Director Jennifer Yuh Nelson's background in design and animation seems to have informed the best parts of Kung Fu Panda 2 -- its splendid palette of color and detail, rich but crisp and balanced (Guillermo del Toro served as a creative consultant, and one of Po's murky, indelible nightmares bears his distinctive mark); and that palette's harmony with both the engaged use of 3-D and the witty and well-defined battle sequences. A highlight is the group's infiltration of enemy lines under one of those giant, rippling, caterpillar-like dragon puppets used in Chinese New Year parades. The paper dragon ingests enemies like popcorn, thrashes them along the length of its body and dispenses them out the back end; seen from above it's a sight gag with legs.
A blessed companion to the visuals is the script's lack of familiar kiddie filler -- there are no dance breaks set to ironically bad pop songs, no sampling from the scummed-over pool of anodyne movie references, and no pandering, puerile jokes. As written by Glenn Berger and Jonathan Aibel, even Po's doofy, dude-ish affect avoids the tiresome contrivance of so many of his portly confrères.
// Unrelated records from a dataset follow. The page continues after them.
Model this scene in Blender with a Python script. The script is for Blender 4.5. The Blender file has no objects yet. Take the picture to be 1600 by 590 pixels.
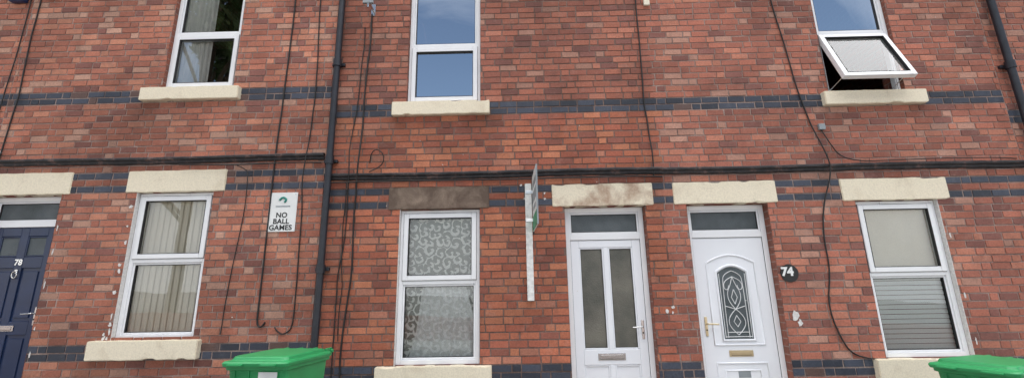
import bpy, bmesh, math, random
from mathutils import Matrix, Vector, noise
random.seed(7)
rnd=random.random
def U(a,b): return a+(b-a)*rnd()
scene=bpy.context.scene
COL=bpy.context.collection
SLOPE=.03

# ------------------------------------------------------------------ materials
def newmat(name):
    m=bpy.data.materials.new(name); m.use_nodes=True
    nt=m.node_tree; b=nt.nodes['Principled BSDF']
    return m,nt,b
def N(nt,t,**kw):
    n=nt.nodes.new(t)
    for k,v in kw.items(): setattr(n,k,v)
    return n
def ramp(nt,src,stops):
    r=N(nt,'ShaderNodeValToRGB'); e=r.color_ramp.elements
    while len(e)<len(stops): e.new(0.5)
    for i,(p,c) in enumerate(stops):
        e[i].position=p; e[i].color=(c[0],c[1],c[2],1) if not isinstance(c,(int,float)) else (c,c,c,1)
    nt.links.new(src,r.inputs[0]); return r
def noise_n(nt,scale,detail=4,rough=.55,vec=None,dist=0):
    n=N(nt,'ShaderNodeTexNoise'); n.inputs['Scale'].default_value=scale; n.inputs['Detail'].default_value=detail
    n.inputs['Roughness'].default_value=rough; n.inputs['Distortion'].default_value=dist
    if vec is None:
        tc=N(nt,'ShaderNodeTexCoord'); vec=tc.outputs['Object']
    nt.links.new(vec,n.inputs['Vector']); return n
def mix(nt,fac,a,b,mode='MIX'):
    m=N(nt,'ShaderNodeMix',data_type='RGBA',blend_type=mode)
    for s,v in ((0,fac),(6,a),(7,b)):
        if hasattr(v,'is_output'): nt.links.new(v,m.inputs[s])
        elif s==0: m.inputs[0].default_value=v
        else: m.inputs[s].default_value=(v[0],v[1],v[2],1)
    return m.outputs[2]
def bump(nt,b,h,strength=.3,dist=.01):
    n=N(nt,'ShaderNodeBump'); n.inputs['Strength'].default_value=strength; n.inputs['Distance'].default_value=dist
    nt.links.new(h,n.inputs['Height']); nt.links.new(n.outputs[0],b.inputs['Normal'])
def plain(name,col,rough=.5,metal=0,var=.12,nscale=6,bumpS=0,spec=.5):
    m,nt,b=newmat(name)
    n=noise_n(nt,nscale,5)
    r=ramp(nt,n.outputs[0],[(.3,tuple(c*(1-var) for c in col)),(.7,tuple(min(1,c*(1+var)) for c in col))])
    nt.links.new(r.outputs[0],b.inputs['Base Color'])
    b.inputs['Roughness'].default_value=rough; b.inputs['Metallic'].default_value=metal
    b.inputs['Specular IOR Level'].default_value=spec
    if bumpS: bump(nt,b,noise_n(nt,nscale*8,4).outputs[0],bumpS,.004)
    return m

def brick_mat(name,rough=.85,blue=False):
    m,nt,b=newmat(name)
    at=N(nt,'ShaderNodeAttribute',attribute_name='Col')
    n1=noise_n(nt,45,6,.7); n2=noise_n(nt,1.1,5,.6); n3=noise_n(nt,160,3,.6); n4=noise_n(nt,7,6,.75); n5=noise_n(nt,3.2,6,.7,dist=.5)
    r1=ramp(nt,n1.outputs[0],[(.25,.62),(.5,1.0),(.78,1.35)])
    r2=ramp(nt,n2.outputs[0],[(.3,.76),(.5,1.0),(.72,1.15)])
    c=mix(nt,1,at.outputs['Color'],r1.outputs[0],'MULTIPLY')
    c=mix(nt,1,c,r2.outputs[0],'MULTIPLY')
    r4=ramp(nt,n4.outputs[0],[(.54,0),(.76,.38)])
    c=mix(nt,r4.outputs[0],c,(.42,.30,.255) if not blue else (.2,.2,.22))
    r5=ramp(nt,n5.outputs[0],[(.54,0),(.70,.45)])
    c=mix(nt,r5.outputs[0],c,(.12,.065,.054) if not blue else (.04,.04,.05))
    r3=ramp(nt,n3.outputs[0],[(.68,0),(.74,.55)])
    c=mix(nt,r3.outputs[0],c,(.07,.04,.035))
    nt.links.new(c,b.inputs['Base Color'])
    b.inputs['Roughness'].default_value=rough
    b.inputs['Specular IOR Level'].default_value=.35
    bump(nt,b,n1.outputs[0],.5,.004)
    return m
M_BRICK=brick_mat('red_brick',.8)
M_BLUE=brick_mat('blue_brick',.5,True)
def mortar_mat(name,a,b_):
    m,nt,b=newmat(name)
    n=noise_n(nt,2.2,6,.65); n2=noise_n(nt,70,4)
    r=ramp(nt,n.outputs[0],[(.3,a),(.7,b_)])
    r2=ramp(nt,n2.outputs[0],[(.3,.7),(.7,1.2)])
    c=mix(nt,1,r.outputs[0],r2.outputs[0],'MULTIPLY')
    nt.links.new(c,b.inputs['Base Color']); b.inputs['Roughness'].default_value=.95
    bump(nt,b,n2.outputs[0],.5,.003)
    return m
M_MORT_L=mortar_mat('lime_mortar',(.16,.105,.09),(.44,.34,.30))
M_MORT_D=mortar_mat('dark_mortar',(.11,.07,.056),(.28,.195,.165))
def shell_mat():
    m,nt,b=newmat('reveal_brick')
    tc=N(nt,'ShaderNodeTexCoord'); sx=N(nt,'ShaderNodeSeparateXYZ'); nt.links.new(tc.outputs['Object'],sx.inputs[0])
    add=N(nt,'ShaderNodeMath',operation='ADD'); nt.links.new(sx.outputs[0],add.inputs[0]); nt.links.new(sx.outputs[1],add.inputs[1])
    cx=N(nt,'ShaderNodeCombineXYZ'); nt.links.new(add.outputs[0],cx.inputs[0]); nt.links.new(sx.outputs[2],cx.inputs[1])
    br=N(nt,'ShaderNodeTexBrick'); nt.links.new(cx.outputs[0],br.inputs['Vector'])
    br.inputs['Scale'].default_value=1; br.inputs['Brick Width'].default_value=.235; br.inputs['Row Height'].default_value=.0875
    br.inputs['Mortar Size'].default_value=.006
    br.inputs['Color1'].default_value=(.30,.10,.065,1); br.inputs['Color2'].default_value=(.19,.075,.055,1); br.inputs['Mortar'].default_value=(.28,.2,.17,1)
    n=noise_n(nt,30,5); r=ramp(nt,n.outputs[0],[(.3,.7),(.7,1.2)])
    nt.links.new(mix(nt,1,br.outputs[0],r.outputs[0],'MULTIPLY'),b.inputs['Base Color']); b.inputs['Roughness'].default_value=.9
    return m
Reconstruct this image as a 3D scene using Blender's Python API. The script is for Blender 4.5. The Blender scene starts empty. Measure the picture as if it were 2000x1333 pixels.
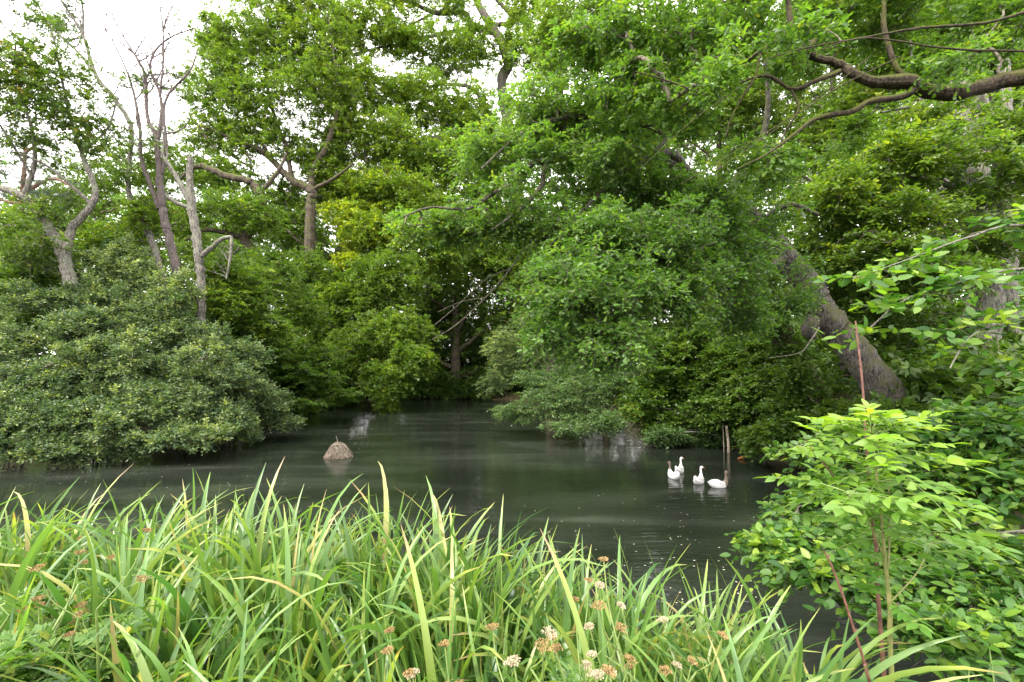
import bpy, math
import numpy as np

# ------------------------------------------------------------------ camera
scene = bpy.context.scene
LENS, PITCH, CAM_H = 16.0, math.radians(3.44), 3.0
cam_data = bpy.data.cameras.new("camera")
cam_data.lens = LENS
cam_data.sensor_width = 36.0
cam_data.clip_start = 0.05
cam_data.clip_end = 2000.0
cam = bpy.data.objects.new("camera", cam_data)
cam.location = (0, 0, CAM_H)
cam.rotation_euler = (math.pi / 2 + PITCH, 0, 0)
scene.collection.objects.link(cam)
scene.camera = cam

# ------------------------------------------------------------------ daylight
SUN_ELEV, SUN_AZ = math.radians(50), math.radians(222)     # azimuth clockwise from +Y (north)
world = bpy.data.worlds.new("World")
scene.world = world
world.use_nodes = True
wn = world.node_tree
wn.nodes.clear()
w_out = wn.nodes.new("ShaderNodeOutputWorld")
w_bg = wn.nodes.new("ShaderNodeBackground")
w_bg.inputs["Strength"].default_value = 0.15
w_sky = wn.nodes.new("ShaderNodeTexSky")
w_sky.sky_type = 'NISHITA'
w_sky.sun_disc = False
w_sky.sun_elevation = SUN_ELEV
w_sky.sun_rotation = SUN_AZ
w_sky.dust_density = 3.0
w_mix = wn.nodes.new("ShaderNodeMix")
w_mix.data_type = 'RGBA'
w_mix.inputs[0].default_value = 0.86                        # thin bright cloud over the whole sky
w_mix.inputs[7].default_value = (9.6, 9.2, 9.0, 1)
wn.links.new(w_sky.outputs[0], w_mix.inputs[6])
wn.links.new(w_mix.outputs[2], w_bg.inputs["Color"])
wn.links.new(w_bg.outputs[0], w_out.inputs["Surface"])

sun_data = bpy.data.lights.new("sun", 'SUN')
sun_data.energy = 1.8
sun_data.angle = math.radians(10)
sun_data.color = (1.0, 0.94, 0.84)
sun = bpy.data.objects.new("sun", sun_data)
sun.rotation_euler = (math.pi / 2 - SUN_ELEV, 0, math.pi - SUN_AZ)
scene.collection.objects.link(sun)

scene.view_settings.view_transform = 'Standard'
scene.view_settings.look = 'None'
scene.view_settings.exposure = 2.05
scene.view_settings.gamma = 1.0
scene.cycles.max_bounces = 12
scene.cycles.diffuse_bounces = 7
scene.cycles.transmission_bounces = 8
scene.cycles.glossy_bounces = 3

# ------------------------------------------------------------------ helpers
COL = scene.collection
RNG = np.random.default_rng(11)
FPX = LENS / 36.0 * 2000.0
UP = np.array([0.0, 0.0, 1.0])


def W(px, py, Y):
    """World point at distance Y along the view's ground direction for a place in the 2000 x 1333 photograph."""
    dx, dy = (px - 1000.0) / FPX, (666.5 - py) / FPX
    yw = math.cos(PITCH) - dy * math.sin(PITCH)
    zw = math.sin(PITCH) + dy * math.cos(PITCH)
    s = Y / yw
    return np.array([dx * s, Y, CAM_H + zw * s])


def norm(a):
    return a / np.maximum(np.linalg.norm(a, axis=-1, keepdims=True), 1e-9)


def smooth01(t):
    t = np.clip(t, 0, 1)
    return t * t * (3 - 2 * t)


def mesh_data(name, V, faces, mats, tint=None, smooth=False, mat_index=None):
    V = np.asarray(V, dtype=np.float32)
    faces = [np.asarray(f, dtype=np.int32) for f in faces if len(f)]
    me = bpy.data.meshes.new(name)
    me.vertices.add(len(V))
    me.vertices.foreach_set("co", V.ravel())
    loops = np.concatenate([f.ravel() for f in faces])
    tot = np.concatenate([np.full(len(f), f.shape[1], dtype=np.int32) for f in faces])
    start = np.concatenate([[0], np.cumsum(tot)[:-1]]).astype(np.int32)
    me.loops.add(len(loops))
    me.loops.foreach_set("vertex_index", loops)
    me.polygons.add(len(tot))
    me.polygons.foreach_set("loop_start", start)
    if smooth:
        me.polygons.foreach_set("use_smooth", np.ones(len(tot), dtype=bool))
    for m in (mats if isinstance(mats, (list, tuple)) else [mats]):
        me.materials.append(m)
    if mat_index is not None:
        me.polygons.foreach_set("material_index", np.asarray(mat_index, dtype=np.int32))
    if tint is not None:
        at = me.attributes.new("tint", 'FLOAT', 'POINT')
        at.data.foreach_set("value", np.asarray(tint, dtype=np.float32))
    me.update(calc_edges=True)
    return me


def link(name, me, parent=None, loc=None):
    o = bpy.data.objects.new(name, me)
    COL.objects.link(o)
    if parent is not None:
        o.parent = parent
        if loc is None:                       # vertices were given in world space
            o.location = [-c for c in parent.location]
    if loc is not None:
        o.location = loc
    return o


def tag(o, label, category, group=None, kind=None):
    o["label"] = label
    o["category"] = category
    if group:
        o["group"] = group
    if kind:
        o["kind"] = kind
    return o


def empty(name, loc, label, category, group=None):
    o = bpy.data.objects.new(name, None)
    o.empty_display_size = 0.2
    o.location = [float(c) for c in loc]
    COL.objects.link(o)
    return tag(o, label, category, group)


def copy_thing(root, loc, rotz, scale, label=None):
    c = root.copy()
    c.location = [float(v) for v in loc]
    c.rotation_euler = (0, 0, rotz)
    c.scale = (scale, scale, scale)
    if label:
        c["label"] = label
    COL.objects.link(c)
    for ch in root.children:
        d = ch.copy()
        d.parent = c
        COL.objects.link(d)
    return c


def tubes(P, R, sides=5, cap=True):
    """P (T,N,3) centre lines, R (T,N) radii -> verts, faces of T separate tubes."""
    P = np.asarray(P, float)
    R = np.asarray(R, float)
    T, N, _ = P.shape
    tan = norm(np.gradient(P, axis=1))
    mean = norm(tan.mean(axis=1))
    ref = np.where(np.abs(mean[:, 2:3]) > 0.8, np.array([[1.0, 0, 0]]), np.array([[0, 0, 1.0]]))
    u = norm(np.cross(tan, ref[:, None, :]))
    v = np.cross(tan, u)
    a = np.arange(sides) / sides * 2 * np.pi
    ring = u[:, :, None, :] * np.cos(a)[None, None, :, None] + v[:, :, None, :] * np.sin(a)[None, None, :, None]
    V = P[:, :, None, :] + ring * R[:, :, None, None]
    idx = np.arange(T * N * sides).reshape(T, N, sides)
    j = (np.arange(sides) + 1) % sides
    q = np.stack([idx[:, :-1, :], idx[:, :-1, j], idx[:, 1:, j], idx[:, 1:, :]], axis=-1).reshape(-1, 4)
    return V.reshape(-1, 3), q


def spline(pts, n):
    """Catmull-Rom through the rows of pts (any number of columns), n samples."""
    p = np.asarray(pts, float)
    p = np.vstack([2 * p[0] - p[1], p, 2 * p[-1] - p[-2]])
    segs = len(p) - 3
    t = np.linspace(0, segs - 1e-6, n)
    i = t.astype(int)
    f = (t - i)[:, None]
    a, b, c, d = p[i], p[i + 1], p[i + 2], p[i + 3]
    return 0.5 * (2 * b + (c - a) * f + (2 * a - 5 * b + 4 * c - d) * f ** 2 + (3 * b - a - 3 * c + d) * f ** 3)


class Bag:
    """Collects pieces that become ONE mesh."""
    def __init__(self):
        self.v, self.f, self.t, self.n = [], [], [], 0

    def add(self, V, faces, tint=None):
        self.v.append(np.asarray(V, float))
        for f in (faces if isinstance(faces, list) else [faces]):
            self.f.append(np.asarray(f) + self.n)
        self.t.append(np.full(len(V), 0.5) if tint is None else tint)
        self.n += len(V)

    def mesh(self, name, mat, smooth=False):
        by = {}
        for f in self.f:
            by.setdefault(f.shape[1], []).append(f)
        return mesh_data(name, np.vstack(self.v), [np.vstack(x) for x in by.values()], mat, np.concatenate(self.t), smooth)


# ------------------------------------------------------------------ leaf shapes
def leaf_shape(st):
    """st: rows (y, half width, z of midrib, z of edge); first and last rows are points."""
    V, tri, quad, rows = [], [], [], []
    for k, (y, w, zm, ze) in enumerate(st):
        if w == 0:
            rows.append((len(V),) * 3)
            V.append((0, y, zm))
        else:
            rows.append((len(V), len(V) + 1, len(V) + 2))
            V += [(-w, y, ze), (0, y, zm), (w, y, ze)]
    for a, b in zip(rows[:-1], rows[1:]):
        for s in (0, 1):
            f = []
            for i in (a[s], a[s + 1], b[s + 1], b[s]):
                if i not in f:
                    f.append(i)
            (tri if len(f) == 3 else quad).append(f)
    return np.array(V, float), [np.array(tri, int).reshape(-1, 3), np.array(quad, int).reshape(-1, 4)]


LEAF_KITE = (np.array([(0, 0, 0), (0.3, 0.5, 0.07), (0, 1, -0.04), (-0.3, 0.5, 0.07)], float), [np.array([[0, 1, 2, 3]])])
LEAF_BUNCH = (np.array([(0, 0, 0), (.3, .42, .1), (.22, .95, -.04), (-.06, .5, .08), (0, .05, .02), (.02, .45, .14), (-.3, 1, .02), (-.42, .5, .02)], float),
              [np.array([[0, 1, 2, 3], [4, 5, 6, 7]])])
LEAF_OVAL = leaf_shape([(0, 0, 0, 0), (.22, .2, -.02, .03), (.5, .27, -.03, .04), (.78, .17, -.04, 0), (1, 0, -.08, 0)])
LEAF_OAK = leaf_shape([(0, .02, 0, 0), (.14, .07, 0, .01), (.26, .19, 0, .05), (.36, .11, 0, .02), (.5, .27, -.01, .07), (.6, .15, -.02, .02), (.74, .3, -.03, .05), (.85, .17, -.04, 0), (.94, .16, -.06, -.02), (1, 0, -.08, 0)])
_st = [(0, 0, 0, 0)]
for _k in range(1, 12):
    _y = _k / 12
    _w = 0.30 * (math.sin(math.pi * _y ** 0.85)) ** 0.75 * (1 - 0.12 * _y) * (1.0 if _k % 2 else 0.93)
    _st.append((_y, _w, -0.10 * _y * _y + (0.012 if _k % 2 else -0.012), -0.10 * _y * _y + 0.05 * _w / .3 + (0.03 if _k % 2 else -0.012)))
LEAF_PLEAT = leaf_shape(_st + [(1.0, 0, -0.12, 0)])
LEAF_ASH = leaf_shape([(0, 0, 0, 0), (.12, .10, -.005, .015), (.3, .19, -.01, .035), (.5, .205, -.03, .02), (.7, .15, -.07, -.03), (.87, .07, -.12, -.1), (1, 0, -.17, 0)])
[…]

As voiced by Black, Po is an engaging combination of bravura and broad vowels, slayer and soft touch. Po's posse doesn't get the chance to hit more than one note, and because almost two-thirds of the film comprise a kind of extended climax, Po himself may cycle through defeat and resurrection one too many times to maintain a strong narrative flow. (The one of those times that involves a soothsayer voiced by Michelle Yeoh, however, is a delight.) It's a shame that Panda 2's vivid aesthetic is paired with such a thinly drawn story, especially when the film seems willing to go to dark and original places, and the viewer is willing to cheer its boisterous, black-eyed hero on, wherever he may bumble.